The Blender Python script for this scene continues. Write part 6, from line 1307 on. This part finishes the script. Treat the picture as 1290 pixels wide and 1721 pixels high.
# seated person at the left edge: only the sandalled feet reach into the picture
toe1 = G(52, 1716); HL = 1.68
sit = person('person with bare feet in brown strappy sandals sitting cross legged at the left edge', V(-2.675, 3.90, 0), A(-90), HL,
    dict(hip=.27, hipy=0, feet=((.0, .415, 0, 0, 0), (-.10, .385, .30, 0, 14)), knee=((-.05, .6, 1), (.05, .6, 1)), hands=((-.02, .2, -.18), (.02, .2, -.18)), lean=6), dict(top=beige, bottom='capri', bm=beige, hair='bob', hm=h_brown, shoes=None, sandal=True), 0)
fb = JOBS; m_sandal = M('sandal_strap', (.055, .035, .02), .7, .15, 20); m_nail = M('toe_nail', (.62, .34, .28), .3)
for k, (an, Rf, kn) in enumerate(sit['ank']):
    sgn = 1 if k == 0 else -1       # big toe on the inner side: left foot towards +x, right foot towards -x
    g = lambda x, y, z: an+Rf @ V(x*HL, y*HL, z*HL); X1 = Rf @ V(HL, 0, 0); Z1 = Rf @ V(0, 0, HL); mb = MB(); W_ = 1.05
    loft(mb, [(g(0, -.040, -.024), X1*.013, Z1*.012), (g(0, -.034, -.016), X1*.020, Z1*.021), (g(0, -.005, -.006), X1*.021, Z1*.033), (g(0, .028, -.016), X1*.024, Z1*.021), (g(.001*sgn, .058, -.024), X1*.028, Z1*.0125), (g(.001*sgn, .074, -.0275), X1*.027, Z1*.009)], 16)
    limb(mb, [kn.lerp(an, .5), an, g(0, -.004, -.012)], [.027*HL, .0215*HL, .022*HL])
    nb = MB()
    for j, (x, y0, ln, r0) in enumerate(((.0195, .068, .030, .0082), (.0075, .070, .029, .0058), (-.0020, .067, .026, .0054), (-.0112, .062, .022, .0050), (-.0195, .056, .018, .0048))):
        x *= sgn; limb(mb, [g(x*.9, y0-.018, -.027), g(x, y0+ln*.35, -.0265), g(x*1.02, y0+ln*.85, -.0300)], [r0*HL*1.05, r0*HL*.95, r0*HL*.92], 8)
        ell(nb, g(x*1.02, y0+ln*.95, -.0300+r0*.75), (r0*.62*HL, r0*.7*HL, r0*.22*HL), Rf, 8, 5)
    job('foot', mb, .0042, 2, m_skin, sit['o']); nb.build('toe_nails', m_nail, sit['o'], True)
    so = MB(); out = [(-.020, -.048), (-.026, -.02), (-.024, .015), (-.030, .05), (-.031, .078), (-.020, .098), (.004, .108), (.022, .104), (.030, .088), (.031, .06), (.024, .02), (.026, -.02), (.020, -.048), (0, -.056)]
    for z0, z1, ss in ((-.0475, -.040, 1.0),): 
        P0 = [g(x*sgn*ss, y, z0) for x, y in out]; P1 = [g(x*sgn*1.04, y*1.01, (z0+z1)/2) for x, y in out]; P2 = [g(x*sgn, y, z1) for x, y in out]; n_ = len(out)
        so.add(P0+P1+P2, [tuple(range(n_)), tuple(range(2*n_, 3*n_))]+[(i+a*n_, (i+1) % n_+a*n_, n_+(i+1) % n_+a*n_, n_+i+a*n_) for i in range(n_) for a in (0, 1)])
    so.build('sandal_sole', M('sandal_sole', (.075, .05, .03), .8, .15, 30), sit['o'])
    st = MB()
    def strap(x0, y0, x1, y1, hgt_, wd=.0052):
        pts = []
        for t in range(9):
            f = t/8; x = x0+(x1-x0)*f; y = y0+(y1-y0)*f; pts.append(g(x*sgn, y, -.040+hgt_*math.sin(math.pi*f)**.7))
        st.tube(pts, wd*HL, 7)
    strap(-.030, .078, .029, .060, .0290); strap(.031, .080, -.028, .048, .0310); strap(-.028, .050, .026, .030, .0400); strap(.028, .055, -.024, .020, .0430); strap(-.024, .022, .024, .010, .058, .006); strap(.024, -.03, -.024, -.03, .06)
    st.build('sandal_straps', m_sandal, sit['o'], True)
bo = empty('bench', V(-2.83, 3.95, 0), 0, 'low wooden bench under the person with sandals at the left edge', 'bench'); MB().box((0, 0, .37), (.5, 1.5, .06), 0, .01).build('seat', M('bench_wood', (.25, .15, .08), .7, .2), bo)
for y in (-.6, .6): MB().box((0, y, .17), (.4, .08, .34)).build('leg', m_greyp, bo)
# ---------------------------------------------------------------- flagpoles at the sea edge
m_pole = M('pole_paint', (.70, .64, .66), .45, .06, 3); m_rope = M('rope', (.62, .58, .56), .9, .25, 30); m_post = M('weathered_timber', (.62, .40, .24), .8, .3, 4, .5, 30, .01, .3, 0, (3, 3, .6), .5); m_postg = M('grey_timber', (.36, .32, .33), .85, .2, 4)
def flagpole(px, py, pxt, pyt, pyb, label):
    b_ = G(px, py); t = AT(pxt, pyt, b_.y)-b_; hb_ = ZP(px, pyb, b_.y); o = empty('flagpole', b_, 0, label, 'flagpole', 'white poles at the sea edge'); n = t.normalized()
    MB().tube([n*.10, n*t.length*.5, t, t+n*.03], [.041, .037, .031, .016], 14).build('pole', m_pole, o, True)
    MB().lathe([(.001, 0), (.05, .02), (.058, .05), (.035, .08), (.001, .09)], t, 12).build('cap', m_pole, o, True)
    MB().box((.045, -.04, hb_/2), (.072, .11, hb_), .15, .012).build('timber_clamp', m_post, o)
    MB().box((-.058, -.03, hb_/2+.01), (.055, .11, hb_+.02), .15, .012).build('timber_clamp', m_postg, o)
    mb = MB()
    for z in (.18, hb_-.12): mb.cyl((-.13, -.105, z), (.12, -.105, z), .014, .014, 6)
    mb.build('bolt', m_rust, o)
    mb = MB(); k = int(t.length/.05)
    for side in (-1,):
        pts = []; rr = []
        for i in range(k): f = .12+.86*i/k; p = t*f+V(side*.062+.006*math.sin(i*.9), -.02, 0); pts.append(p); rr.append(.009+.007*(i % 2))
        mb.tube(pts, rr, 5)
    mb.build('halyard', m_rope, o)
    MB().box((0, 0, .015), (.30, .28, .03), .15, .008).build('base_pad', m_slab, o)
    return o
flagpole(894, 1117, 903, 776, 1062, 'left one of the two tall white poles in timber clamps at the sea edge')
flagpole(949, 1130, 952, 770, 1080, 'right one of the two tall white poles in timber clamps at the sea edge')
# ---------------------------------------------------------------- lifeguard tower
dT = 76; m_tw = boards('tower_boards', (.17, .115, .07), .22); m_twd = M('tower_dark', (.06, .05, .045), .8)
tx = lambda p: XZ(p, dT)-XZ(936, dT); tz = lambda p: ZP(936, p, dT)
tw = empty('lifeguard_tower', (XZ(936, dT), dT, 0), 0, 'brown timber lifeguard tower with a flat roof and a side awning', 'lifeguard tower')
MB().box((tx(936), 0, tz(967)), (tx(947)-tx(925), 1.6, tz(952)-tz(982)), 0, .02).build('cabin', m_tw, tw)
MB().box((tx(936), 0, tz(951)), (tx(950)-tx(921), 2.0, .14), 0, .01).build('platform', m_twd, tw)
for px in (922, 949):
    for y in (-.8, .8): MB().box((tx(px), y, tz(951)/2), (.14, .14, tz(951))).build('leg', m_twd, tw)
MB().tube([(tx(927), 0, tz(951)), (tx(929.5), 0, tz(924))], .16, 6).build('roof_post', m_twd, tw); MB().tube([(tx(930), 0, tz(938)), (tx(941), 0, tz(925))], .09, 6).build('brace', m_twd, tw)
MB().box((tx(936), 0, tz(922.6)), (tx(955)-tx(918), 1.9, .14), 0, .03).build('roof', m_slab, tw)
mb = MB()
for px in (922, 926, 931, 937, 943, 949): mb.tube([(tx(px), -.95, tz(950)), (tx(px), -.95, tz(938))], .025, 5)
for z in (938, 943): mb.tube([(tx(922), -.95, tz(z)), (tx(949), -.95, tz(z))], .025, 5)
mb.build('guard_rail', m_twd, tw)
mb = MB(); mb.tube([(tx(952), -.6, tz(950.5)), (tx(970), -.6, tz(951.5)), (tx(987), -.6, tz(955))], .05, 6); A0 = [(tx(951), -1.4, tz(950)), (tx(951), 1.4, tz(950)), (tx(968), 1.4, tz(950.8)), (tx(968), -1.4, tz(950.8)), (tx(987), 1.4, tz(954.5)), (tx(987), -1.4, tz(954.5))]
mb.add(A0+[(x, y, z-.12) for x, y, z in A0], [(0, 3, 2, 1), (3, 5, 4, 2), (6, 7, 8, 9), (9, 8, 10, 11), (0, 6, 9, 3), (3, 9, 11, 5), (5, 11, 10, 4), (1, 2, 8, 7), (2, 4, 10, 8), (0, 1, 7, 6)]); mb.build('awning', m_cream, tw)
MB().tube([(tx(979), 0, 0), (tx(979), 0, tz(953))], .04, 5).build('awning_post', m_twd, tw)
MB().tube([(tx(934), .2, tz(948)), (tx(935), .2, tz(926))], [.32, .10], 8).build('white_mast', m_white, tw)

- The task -
Check each line above for the string "picture" and show the ones that have it.

- Complete answer -
The Blender Python script for this scene continues. Write part 6, from line 1307 on. This part finishes the script. Treat the picture as 1290 pixels wide and 1721 pixels high.
# seated person at the left edge: only the sandalled feet reach into the picture